Die zweite Entscheidung des BAG

Das BAG überraschte jedoch die juristische Fachöffentlichkeit damit, den Fall nicht sofort zu entscheiden, sondern ein sogenanntes Vorabentscheidungsverfahren beim Europäischen Gerichtshof (EuGH) einzuleiten [BAG, Beschl. v. 28.07.2016, Az.: 2 AZR 746/14 (A)].. Im Rahmen dieses Verfahrens soll der EuGH klären, „ob die Kirchen nach dem Unionsrecht [Art. 4 Abs. 2 Unterabs. 2 der Richtlinie 2000/78/EG des Rates vom 27. November 2000 zur Festlegung eines allgemeinen Rahmens für die Verwirklichung der Gleichbehandlung in Beschäftigung und Beruf (ABl. EG Nr. L 303 S. 16); Anm. d. Verf.]  bei einem an Arbeitnehmer in leitender Stellung gerichteten Verlangen nach loyalem und aufrichtigem Verhalten unterscheiden dürfen zwischen Arbeitnehmern, die der Kirche angehören, und solchen, die einer anderen oder keiner Kirche angehören.“ (BAG-Pressemitteilung Nr. 39/16).

Der Fall wird somit weiter spannend bleiben und – sofern es zu keiner Einigung der Beteiligten kommt – noch in mindestens zwei Runden gehen.

Die Reform der Grundordnung im Jahr 2015

Die maßgeblichen Streitpunkte dürften sich nach der GrO-Reform des Jahres 2015, die mittlerweile in allen katholischen Diözesen in Kraft getreten ist, mittlerweile weitgehend, wenn auch nicht vollständig erledigt haben. Nun ist eine Zivilehe nach zivilrechtlicher Scheidung bei bestehendem kirchlichen Eheband gemäß § 5 Abs. 2 Nr. 2c) GrO (2015) nur noch ein Kündigungsgrund, „wenn  diese  Handlung  nach den konkreten Umständen objektiv geeignet ist, ein erhebliches Ärgernis in der Dienstgemeinschaft oder  im  beruflichen  Wirkungskreis  zu  erregen  und  die  Glaubwürdigkeit der Kirche zu beeinträchtigen.“

Selbst dann kommt es jedoch nach § 5 Abs. 3 S. 1 GrO (2015) auf die Einzelfallumstände an. Einen in der Regel zwingenden Kündigungsgrund stellt es nunmehr nur noch für pastoral oder katechetisch tätige Dienstnehmer dar.
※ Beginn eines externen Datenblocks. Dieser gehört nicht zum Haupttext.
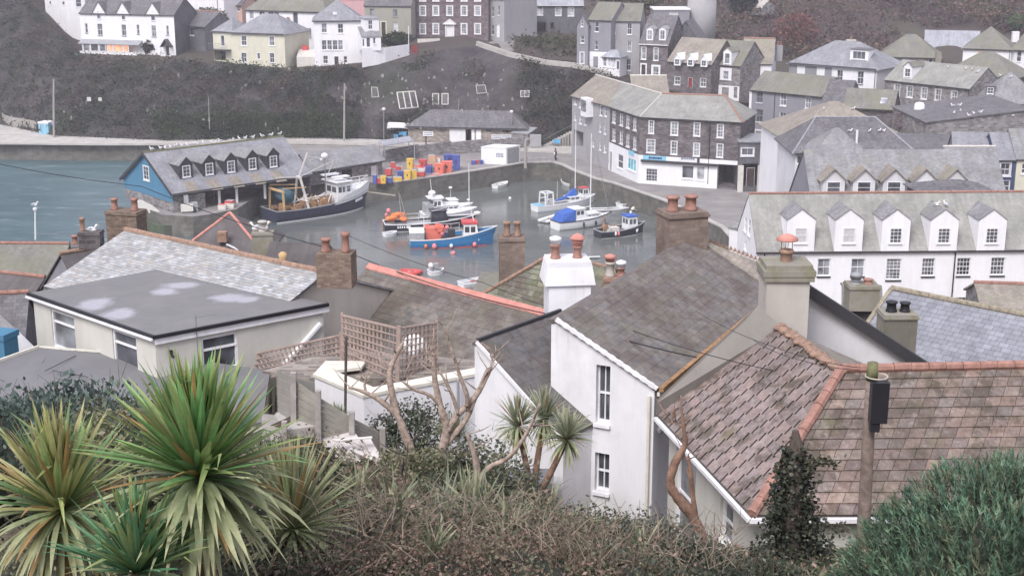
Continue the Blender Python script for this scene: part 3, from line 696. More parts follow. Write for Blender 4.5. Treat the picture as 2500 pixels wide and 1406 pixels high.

Allerdings verlangt § 4 Abs. 1 S. 2 GrO (2015) bei leitenden Mitarbeitern „in der Regel“ immer noch das persönliche Lebenszeugnis im Sinne der Grundsätze der Glaubens- und Sittenlehre. Ob und inwieweit dies in der (gerichtlichen) Praxis jedoch noch eine justiziable Rolle spielt bleibt abzuwarten. Gerade vor diesen Änderungen erstaunt es jedoch, dass das Gerichtsverfahren zur alten GrO (1993) derartig heftig geführt wird.